When the Founding Fathers set up the separation of powers it was so that no one body of the government could act without clear consensus and that by being forced to reach agreement the government would have more energy to accomplish its objectives. Essentially the balance of powers meant that major actions of the federal government would have more buy-in from the various constituencies involved. It might be a compromise but at least enough people could live with it to make it work. That is why it made sense ultimately to have the People and the State Governments each have a chamber of Congress that represented them. In the 19th century when Congress agreed you had less friction with the state governments because they had their say through the Senate. Effectively US senators were ambassadors from their states to the federal government, and since they had equal representation, in principle nothing could be done without at least half of the states having one of their senators voting in favor. That has been lost since the 1913 ratification of the 17th Amendment, and we consequently see a lot of unnecessary conflict between our levels of government. Good government requires discipline, and discipline makes excellence possible.
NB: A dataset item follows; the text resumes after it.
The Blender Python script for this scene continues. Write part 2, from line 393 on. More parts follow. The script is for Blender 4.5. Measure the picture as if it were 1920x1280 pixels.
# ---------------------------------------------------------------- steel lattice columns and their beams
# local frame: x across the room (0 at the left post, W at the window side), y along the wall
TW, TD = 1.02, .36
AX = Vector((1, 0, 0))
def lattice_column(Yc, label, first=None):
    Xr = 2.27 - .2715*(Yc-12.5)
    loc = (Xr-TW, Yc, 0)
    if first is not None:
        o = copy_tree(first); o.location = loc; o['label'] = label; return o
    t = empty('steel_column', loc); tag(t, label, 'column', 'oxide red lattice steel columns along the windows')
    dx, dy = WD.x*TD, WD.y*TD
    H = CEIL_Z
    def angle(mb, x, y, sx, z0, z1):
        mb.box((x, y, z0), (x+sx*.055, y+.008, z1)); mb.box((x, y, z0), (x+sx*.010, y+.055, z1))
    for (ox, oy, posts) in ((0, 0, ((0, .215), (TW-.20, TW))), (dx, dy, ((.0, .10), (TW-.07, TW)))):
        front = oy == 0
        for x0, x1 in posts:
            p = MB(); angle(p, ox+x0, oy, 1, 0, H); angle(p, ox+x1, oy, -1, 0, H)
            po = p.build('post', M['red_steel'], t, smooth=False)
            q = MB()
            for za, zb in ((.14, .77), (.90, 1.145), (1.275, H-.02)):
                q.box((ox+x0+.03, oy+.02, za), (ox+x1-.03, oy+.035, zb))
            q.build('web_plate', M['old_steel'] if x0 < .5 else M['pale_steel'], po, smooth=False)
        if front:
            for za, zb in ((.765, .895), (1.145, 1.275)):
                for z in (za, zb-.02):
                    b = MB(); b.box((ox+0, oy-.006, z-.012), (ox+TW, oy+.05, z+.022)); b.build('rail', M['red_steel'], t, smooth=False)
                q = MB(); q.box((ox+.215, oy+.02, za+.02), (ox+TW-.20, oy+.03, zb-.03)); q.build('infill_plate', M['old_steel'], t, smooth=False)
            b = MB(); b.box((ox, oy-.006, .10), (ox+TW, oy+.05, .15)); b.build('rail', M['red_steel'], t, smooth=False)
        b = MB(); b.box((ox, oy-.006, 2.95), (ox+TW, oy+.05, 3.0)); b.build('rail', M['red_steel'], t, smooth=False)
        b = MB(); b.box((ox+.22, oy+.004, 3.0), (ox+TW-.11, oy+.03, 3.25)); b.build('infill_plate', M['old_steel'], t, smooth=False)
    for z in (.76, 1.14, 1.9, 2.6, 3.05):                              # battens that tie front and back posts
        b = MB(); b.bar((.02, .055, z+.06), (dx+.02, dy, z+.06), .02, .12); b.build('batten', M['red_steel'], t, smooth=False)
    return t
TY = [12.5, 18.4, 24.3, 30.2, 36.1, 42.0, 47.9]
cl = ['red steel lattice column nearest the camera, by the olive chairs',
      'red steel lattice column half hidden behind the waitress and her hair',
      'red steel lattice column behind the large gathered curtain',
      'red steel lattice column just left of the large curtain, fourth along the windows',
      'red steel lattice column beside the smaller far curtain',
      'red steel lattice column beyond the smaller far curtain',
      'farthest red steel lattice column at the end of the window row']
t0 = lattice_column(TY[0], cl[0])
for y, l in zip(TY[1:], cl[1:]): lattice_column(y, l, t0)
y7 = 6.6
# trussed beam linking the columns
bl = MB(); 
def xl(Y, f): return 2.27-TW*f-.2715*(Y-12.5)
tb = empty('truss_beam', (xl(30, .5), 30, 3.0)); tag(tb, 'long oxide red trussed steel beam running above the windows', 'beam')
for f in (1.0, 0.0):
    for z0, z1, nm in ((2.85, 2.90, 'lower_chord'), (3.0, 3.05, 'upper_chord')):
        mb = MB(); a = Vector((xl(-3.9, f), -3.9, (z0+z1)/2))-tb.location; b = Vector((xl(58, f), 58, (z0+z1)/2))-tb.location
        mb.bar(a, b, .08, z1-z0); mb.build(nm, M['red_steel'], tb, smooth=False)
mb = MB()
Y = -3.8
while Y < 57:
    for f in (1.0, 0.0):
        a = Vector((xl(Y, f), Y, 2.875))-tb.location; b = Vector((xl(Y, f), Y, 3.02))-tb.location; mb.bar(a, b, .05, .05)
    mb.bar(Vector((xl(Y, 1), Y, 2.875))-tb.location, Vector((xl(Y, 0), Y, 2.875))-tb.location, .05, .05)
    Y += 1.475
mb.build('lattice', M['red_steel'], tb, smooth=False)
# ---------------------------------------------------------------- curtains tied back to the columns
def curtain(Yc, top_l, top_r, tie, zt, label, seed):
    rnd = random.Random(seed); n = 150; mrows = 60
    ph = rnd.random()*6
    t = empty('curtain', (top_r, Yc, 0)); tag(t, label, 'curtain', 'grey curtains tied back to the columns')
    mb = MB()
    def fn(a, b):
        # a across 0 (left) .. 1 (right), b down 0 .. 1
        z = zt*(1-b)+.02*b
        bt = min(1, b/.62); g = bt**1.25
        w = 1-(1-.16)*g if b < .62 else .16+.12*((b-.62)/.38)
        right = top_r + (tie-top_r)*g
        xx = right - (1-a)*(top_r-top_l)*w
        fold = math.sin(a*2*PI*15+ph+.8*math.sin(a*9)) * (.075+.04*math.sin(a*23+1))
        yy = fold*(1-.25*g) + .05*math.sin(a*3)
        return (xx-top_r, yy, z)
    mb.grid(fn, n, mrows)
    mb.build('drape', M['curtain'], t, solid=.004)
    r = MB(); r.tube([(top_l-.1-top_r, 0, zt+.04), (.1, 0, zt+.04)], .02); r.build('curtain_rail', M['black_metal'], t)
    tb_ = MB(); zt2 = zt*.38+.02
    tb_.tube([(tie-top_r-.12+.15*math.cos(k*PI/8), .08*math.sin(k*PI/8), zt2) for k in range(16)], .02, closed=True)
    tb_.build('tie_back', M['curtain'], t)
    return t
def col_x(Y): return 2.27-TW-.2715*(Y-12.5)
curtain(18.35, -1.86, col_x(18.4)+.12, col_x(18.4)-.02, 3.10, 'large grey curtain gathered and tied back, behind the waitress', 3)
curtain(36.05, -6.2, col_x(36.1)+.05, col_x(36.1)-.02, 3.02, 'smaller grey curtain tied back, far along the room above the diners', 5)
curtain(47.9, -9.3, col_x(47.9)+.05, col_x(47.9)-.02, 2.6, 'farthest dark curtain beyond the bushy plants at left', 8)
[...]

When every person and every body within an organization operates from their proper authority, respects the boundaries of their role, and communicates with care and coordination, the organization becomes stronger, more coherent, and more trustworthy. This true for a church, a university and a government.
In moments of scrutiny or crisis, the wise organization responds from its proper authority—calmly, truthfully, and only as far as its responsibility extends. It does not drift. It does not overreach. It stays in its lane, not because it lacks ambition or courage, but because it understands that safe arrival depends on faithful adherence to the path assigned. And in that discipline, rightly-ordered authority finds not constraint, but the liberty to fulfill its purposes. That is better for all of us.